The Pentagon Is Happy

The unemployment rate remains ghastly, the U.S. debt continues to pile up, and the overall economy has about as much stability as a Jell-O shot. But one U.S. institution remains well-fed and happy: the Pentagon.

“The Pentagon budget increased for every year of the first decade of the 21st century, an unprecedented run that didn’t even happen in the World War II era, much less during Korea or Vietnam,” writes FPIF contributor William Hartung in Obama and the Permanent War Budget. “And if the government’s current plans are carried out, there will be yearly increases in military spending for at least another decade. We have a permanent war budget, and most of it isn’t even being used to fight wars — it’s mostly a giveaway to the Pentagon and its favorite contractors.”
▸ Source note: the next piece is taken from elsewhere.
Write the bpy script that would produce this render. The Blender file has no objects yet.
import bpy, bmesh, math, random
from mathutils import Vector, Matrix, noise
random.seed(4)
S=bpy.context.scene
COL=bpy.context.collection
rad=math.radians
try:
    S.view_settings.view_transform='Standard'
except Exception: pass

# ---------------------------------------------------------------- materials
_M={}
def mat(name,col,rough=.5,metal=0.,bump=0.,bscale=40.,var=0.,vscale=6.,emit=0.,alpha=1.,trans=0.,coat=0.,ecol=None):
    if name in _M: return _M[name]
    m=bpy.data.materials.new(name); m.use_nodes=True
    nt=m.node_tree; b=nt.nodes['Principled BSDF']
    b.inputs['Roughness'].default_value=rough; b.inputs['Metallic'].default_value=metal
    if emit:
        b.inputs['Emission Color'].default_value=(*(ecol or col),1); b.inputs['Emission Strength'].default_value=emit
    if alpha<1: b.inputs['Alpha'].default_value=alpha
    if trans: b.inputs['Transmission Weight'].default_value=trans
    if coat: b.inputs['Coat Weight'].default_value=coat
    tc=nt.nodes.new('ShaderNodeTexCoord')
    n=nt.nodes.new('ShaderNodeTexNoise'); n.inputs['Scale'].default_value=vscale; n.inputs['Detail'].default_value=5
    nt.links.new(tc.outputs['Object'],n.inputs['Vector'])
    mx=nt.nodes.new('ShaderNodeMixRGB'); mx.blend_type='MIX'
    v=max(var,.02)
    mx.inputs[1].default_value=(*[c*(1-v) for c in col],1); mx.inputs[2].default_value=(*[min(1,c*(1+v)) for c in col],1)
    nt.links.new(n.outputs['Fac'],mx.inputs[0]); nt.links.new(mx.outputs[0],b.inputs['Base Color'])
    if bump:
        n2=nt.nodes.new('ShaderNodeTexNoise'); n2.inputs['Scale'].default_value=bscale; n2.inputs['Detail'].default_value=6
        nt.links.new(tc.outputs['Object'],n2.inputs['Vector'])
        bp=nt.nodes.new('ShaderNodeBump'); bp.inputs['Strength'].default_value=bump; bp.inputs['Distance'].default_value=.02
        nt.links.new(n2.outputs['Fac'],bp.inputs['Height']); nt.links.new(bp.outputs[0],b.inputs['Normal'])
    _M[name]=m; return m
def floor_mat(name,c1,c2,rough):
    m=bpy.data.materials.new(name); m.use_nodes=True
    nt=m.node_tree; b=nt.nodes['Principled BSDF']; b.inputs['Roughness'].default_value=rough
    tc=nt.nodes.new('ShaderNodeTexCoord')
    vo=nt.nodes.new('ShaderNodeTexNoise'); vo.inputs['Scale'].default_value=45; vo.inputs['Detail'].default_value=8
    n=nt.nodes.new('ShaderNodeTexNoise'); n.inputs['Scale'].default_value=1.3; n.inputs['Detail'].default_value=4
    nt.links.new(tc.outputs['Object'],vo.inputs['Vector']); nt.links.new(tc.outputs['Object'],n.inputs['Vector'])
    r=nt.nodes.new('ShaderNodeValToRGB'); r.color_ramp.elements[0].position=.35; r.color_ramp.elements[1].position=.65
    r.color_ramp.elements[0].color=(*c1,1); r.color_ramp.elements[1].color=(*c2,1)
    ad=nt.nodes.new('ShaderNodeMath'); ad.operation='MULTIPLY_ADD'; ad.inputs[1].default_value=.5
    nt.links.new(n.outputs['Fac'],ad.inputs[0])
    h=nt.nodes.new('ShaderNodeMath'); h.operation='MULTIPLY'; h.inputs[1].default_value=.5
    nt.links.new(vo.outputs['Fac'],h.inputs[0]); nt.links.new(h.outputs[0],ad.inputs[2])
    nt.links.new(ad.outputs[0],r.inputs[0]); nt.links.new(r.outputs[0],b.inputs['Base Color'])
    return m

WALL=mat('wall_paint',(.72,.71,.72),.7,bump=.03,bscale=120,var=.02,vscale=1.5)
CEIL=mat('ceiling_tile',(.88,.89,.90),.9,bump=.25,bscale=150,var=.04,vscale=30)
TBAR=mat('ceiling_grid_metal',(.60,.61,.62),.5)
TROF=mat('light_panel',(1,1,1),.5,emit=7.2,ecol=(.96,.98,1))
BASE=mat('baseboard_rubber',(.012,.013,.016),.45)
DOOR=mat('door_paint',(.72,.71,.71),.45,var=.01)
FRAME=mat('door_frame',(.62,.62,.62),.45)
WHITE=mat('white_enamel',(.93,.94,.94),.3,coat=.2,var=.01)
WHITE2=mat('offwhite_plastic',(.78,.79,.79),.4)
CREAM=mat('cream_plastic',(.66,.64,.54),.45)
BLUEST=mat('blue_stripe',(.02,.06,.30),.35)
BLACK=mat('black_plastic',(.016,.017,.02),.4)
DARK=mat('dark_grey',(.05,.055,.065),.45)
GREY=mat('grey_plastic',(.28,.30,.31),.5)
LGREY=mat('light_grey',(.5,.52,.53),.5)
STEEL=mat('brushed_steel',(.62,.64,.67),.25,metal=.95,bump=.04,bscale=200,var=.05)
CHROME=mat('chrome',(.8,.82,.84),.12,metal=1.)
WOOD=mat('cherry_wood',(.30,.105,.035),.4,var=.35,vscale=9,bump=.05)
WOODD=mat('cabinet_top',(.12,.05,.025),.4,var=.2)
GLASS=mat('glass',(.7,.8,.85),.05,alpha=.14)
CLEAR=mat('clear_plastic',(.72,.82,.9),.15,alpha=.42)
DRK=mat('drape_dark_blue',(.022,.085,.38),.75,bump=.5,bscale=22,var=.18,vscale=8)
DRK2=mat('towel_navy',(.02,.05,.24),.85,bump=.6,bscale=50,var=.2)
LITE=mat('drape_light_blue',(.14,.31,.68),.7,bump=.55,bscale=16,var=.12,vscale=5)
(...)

As Barbara Ehrenreich argues in her new book, reviewed by FPIF contributor Rubrick Biegon in The Foreign Policy of Optimism, relentless optimism is an endemic problem in the United States that translates into an exceptionalist foreign policy and a blinkered economic policy. “Perhaps the clearest connection between America’s penchant for positivity and the wider world is the ongoing global recession, which began in the United States. Ehrenreich persuasively illustrates how positive thinking blinded both elites and non-elites alike to the gathering economic catastrophe, resulting in what is likely to be the first contraction in global economic output since World War II.”

Finally, on an even more pessimistic note, FPIF contributor Gabriela Campos reviews Mark Danner’s latest collection of essays. “Danner’s compilation of his past work reveals misery, destruction, and violence but also provides critical analysis of American foreign policy in the last quarter century. American foreign policy has been plagued with hypocritical and weak decisions where its consequences mostly affected those in distant places.”